Selama hidupnya, Abrar Yusra banyak menulis buku biografi para tokoh Indonesia seperti Selo Soemardjan, Azwar Anas, Amir Hamzah, AA Navis, serta biografi Hoegeng yang ia tulis bersama Ramadhan KH.
Abrar Yusra pernah menjadi guru di sekolah INS Kayutanam Kabupaten Padang Pariaman, dan sebelum menjadi penulis biografi, Abrar Yusra dikenal sebagai wartawan.
Sebagai wartawan ia pernah jadi manajer editor selama 9 tahun di Harian Singgalang, Redaktur Pelaksana (Redpel) Harian Singgalang pada 1985-1986, dan pernah juga di Harian Haluan, serta menjadi anggota Dewan Kesenian Jakarta (DKJ) pada tahun 1991-1993.
Kumpulan sajak karya Abrar Yusra di antaranya; Ke Rumah-Rumah Kekasih (1975), Siul (1975), Aku Menyusuri Sungai Waktu (1976), dan Jalan-Jalan.

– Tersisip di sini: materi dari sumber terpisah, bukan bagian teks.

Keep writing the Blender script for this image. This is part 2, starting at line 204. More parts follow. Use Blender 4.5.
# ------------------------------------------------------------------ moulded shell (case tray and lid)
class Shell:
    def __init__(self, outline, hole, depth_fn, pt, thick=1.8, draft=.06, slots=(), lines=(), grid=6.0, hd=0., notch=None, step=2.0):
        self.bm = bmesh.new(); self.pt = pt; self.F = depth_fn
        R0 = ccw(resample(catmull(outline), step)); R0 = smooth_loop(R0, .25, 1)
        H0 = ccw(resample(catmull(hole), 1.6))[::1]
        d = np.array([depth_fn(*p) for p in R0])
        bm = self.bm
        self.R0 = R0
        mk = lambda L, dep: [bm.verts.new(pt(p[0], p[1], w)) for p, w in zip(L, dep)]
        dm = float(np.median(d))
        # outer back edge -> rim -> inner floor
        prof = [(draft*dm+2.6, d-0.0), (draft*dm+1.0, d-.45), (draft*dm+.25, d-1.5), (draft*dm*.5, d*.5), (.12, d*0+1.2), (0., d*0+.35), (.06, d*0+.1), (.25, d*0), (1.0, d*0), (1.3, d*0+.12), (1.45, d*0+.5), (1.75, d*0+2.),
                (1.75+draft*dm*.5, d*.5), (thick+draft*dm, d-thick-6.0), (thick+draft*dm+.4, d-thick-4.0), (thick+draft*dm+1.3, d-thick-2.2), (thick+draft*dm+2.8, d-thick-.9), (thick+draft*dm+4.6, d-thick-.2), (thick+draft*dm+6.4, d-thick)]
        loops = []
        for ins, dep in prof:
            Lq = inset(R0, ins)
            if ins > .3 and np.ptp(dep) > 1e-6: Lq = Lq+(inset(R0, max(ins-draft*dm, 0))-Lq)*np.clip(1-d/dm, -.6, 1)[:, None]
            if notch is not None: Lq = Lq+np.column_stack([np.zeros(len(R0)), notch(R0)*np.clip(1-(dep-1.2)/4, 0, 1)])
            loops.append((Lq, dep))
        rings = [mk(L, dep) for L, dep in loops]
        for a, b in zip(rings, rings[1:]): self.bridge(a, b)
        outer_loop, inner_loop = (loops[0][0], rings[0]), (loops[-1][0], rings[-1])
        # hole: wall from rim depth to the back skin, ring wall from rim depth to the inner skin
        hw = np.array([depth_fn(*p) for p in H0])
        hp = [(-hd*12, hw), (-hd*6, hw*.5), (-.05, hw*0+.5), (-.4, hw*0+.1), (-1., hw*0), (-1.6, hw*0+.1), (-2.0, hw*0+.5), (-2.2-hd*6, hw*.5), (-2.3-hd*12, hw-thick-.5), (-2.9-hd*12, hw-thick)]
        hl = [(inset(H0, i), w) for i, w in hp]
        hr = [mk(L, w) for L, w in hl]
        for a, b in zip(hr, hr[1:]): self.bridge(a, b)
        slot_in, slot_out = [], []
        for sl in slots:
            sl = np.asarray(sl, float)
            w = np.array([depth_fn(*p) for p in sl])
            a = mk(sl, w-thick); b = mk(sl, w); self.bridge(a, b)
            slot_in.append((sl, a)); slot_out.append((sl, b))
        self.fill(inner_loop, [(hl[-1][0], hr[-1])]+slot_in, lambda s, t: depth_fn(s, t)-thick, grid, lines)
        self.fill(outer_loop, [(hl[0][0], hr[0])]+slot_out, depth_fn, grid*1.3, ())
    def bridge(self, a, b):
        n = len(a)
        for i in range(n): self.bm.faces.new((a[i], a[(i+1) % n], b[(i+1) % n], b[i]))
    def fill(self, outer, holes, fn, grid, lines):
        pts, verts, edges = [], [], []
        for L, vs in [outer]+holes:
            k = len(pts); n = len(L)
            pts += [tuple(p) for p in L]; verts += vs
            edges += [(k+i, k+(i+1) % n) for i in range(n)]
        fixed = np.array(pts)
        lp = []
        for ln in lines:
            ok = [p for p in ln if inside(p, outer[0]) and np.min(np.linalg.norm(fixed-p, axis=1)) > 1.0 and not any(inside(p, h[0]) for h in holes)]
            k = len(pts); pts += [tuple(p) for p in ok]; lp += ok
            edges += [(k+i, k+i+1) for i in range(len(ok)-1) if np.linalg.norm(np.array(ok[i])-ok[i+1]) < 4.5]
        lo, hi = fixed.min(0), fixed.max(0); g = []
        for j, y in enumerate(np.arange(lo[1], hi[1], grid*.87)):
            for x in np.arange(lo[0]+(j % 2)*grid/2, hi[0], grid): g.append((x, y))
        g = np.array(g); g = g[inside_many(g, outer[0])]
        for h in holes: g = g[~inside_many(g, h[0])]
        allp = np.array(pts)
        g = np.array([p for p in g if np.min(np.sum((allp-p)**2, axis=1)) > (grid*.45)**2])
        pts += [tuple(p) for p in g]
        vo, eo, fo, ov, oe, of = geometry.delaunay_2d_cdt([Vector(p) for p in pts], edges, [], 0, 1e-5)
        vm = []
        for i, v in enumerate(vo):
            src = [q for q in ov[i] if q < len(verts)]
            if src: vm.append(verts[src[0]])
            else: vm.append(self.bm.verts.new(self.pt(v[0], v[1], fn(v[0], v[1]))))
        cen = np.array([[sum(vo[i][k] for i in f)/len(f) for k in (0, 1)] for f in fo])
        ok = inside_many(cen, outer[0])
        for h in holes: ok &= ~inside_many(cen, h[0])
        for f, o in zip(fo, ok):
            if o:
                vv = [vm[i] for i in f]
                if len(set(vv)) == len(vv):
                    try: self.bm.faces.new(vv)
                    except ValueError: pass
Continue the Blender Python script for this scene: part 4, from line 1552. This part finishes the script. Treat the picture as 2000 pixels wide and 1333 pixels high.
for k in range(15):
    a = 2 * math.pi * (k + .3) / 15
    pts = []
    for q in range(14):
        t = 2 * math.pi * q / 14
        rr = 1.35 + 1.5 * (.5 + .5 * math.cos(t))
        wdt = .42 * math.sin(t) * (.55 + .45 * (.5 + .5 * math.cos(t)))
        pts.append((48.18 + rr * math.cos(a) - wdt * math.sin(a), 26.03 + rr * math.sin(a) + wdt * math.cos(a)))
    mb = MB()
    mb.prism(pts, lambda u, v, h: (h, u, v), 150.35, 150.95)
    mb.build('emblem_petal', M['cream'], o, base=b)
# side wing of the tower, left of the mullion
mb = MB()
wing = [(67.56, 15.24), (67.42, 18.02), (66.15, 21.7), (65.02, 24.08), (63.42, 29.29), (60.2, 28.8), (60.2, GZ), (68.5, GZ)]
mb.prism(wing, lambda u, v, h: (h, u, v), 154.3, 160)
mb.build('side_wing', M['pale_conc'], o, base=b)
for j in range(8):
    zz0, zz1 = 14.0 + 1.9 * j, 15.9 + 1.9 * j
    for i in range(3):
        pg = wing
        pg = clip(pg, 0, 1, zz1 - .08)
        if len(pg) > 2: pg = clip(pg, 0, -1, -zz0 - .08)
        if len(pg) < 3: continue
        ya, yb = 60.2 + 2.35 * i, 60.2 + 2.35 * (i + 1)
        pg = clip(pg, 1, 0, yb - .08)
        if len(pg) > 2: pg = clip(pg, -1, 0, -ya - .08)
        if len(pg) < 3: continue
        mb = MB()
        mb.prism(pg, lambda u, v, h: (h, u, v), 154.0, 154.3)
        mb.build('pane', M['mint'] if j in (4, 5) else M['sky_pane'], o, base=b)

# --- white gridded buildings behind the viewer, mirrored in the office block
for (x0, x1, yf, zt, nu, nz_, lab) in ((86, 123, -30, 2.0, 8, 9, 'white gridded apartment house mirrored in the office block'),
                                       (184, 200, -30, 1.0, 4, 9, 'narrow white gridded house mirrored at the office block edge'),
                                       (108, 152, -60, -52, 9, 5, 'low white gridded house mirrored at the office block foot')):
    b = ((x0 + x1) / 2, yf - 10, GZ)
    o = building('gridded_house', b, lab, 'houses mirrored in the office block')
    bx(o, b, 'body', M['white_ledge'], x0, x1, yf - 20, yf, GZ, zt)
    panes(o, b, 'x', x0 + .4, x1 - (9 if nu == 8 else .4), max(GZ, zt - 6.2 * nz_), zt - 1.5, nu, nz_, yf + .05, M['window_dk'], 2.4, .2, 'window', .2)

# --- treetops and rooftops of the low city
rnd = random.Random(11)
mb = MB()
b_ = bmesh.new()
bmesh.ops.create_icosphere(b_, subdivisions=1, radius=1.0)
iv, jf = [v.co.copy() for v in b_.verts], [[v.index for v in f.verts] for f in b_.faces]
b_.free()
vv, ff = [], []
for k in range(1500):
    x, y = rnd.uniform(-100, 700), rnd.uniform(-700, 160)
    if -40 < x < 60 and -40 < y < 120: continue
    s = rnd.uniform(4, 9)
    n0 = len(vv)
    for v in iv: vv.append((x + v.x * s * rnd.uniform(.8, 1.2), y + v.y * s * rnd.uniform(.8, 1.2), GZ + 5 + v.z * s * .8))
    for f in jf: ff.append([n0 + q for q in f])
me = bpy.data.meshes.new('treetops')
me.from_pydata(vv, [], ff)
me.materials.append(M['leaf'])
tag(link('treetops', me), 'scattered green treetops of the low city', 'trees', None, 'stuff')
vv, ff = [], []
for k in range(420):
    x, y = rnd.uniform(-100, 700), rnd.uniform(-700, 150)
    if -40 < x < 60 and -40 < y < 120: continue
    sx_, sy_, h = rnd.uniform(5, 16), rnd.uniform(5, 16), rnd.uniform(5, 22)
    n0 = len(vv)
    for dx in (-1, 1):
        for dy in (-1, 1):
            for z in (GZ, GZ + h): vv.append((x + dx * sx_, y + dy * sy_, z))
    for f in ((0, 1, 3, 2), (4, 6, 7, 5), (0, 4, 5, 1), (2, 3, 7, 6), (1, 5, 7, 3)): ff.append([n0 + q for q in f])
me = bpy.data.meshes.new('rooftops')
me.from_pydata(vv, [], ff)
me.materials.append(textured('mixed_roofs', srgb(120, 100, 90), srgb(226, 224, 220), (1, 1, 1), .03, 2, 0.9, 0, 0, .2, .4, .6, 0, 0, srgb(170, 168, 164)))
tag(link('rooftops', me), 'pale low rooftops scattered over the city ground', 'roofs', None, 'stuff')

Ia juga menulis novel berjudul Negeri Tanpa Bedil (2001) dan Tanah Ombak (2002), serta menulis cerita anak-anak yang salah satunya berjudul Anak Gerilya (1996).
Novelnya yang berjudul Tanah Ombak meraih penghargaan Hadiah Sastra Mastera (Masyarakat Sastra Asia Tenggara) kategori Karya Kreatif di Kuala Lumpur, Malaysia, pada tahun 2003.
Biografi yang ditulis Abrar Yusra bersama Ramadhan KH di antaranya Hugeng Polisi Idaman dan Kenyataan (Sinar Harapan, 1995), Komat-Kamit Selo Soemardjan (Gramedia: 1995), Satiris dan Suara Kritis dari Daerah (biografi AA Navis, Gramedia: 1994).
Pada saat peringatan 50 tahun kematian Amir Hamzah, Abrar Yusra menyusun biografi Amir Hamzah berjudul “Amir Hamzah–Biografi seorang Penyair” yang dibacakan olehnya pada 20 Maret 1996 di Taman Ismail Marzuki, Jakarta.
Abrar Yusra juga menulis cerita pendek (cerpen) dengan judul Syorga (Horison No. 7/VIII 1973).
Beberapa judul sajak yang ditulisnya antara lain sebagai berikut;
Aku pun Orang yang Datang Kemudian (Horison No. 6/V 1970)
Siul (Horison No. 6/V 1970)
Kita Berpisah. Tinggallah (Basis No. 10/XXI 1972)
Lagi Angin Merintih (Basis No. 10/XXI 1972)
Tiada yang Kembali. Manusia hanya Meninggalkan Jejak (Basis No. 10/XXI 1972)
Manusia Senantiasa Pergi (Basis No. 10/XXI 1972)
Tapi Terdampar Sepi di Tempat ini (Basis No. 12/XXI 1972)
Padang! Hallo, Padang! (Horison No. 2/VIII 1975)
Abrar Yusra meninggal dunia pada 28 Agustus 2015 setelah dirawat di Rumah Sakit Umum Daerah (RSUD) Bogor karena penyakit stroke.
Ia meninggalkan 3 orang putra, 1 putri, dan 5 cucu. Jenazahnya dimakamkan di Lawang, Kabupaten Agam, Sumbar.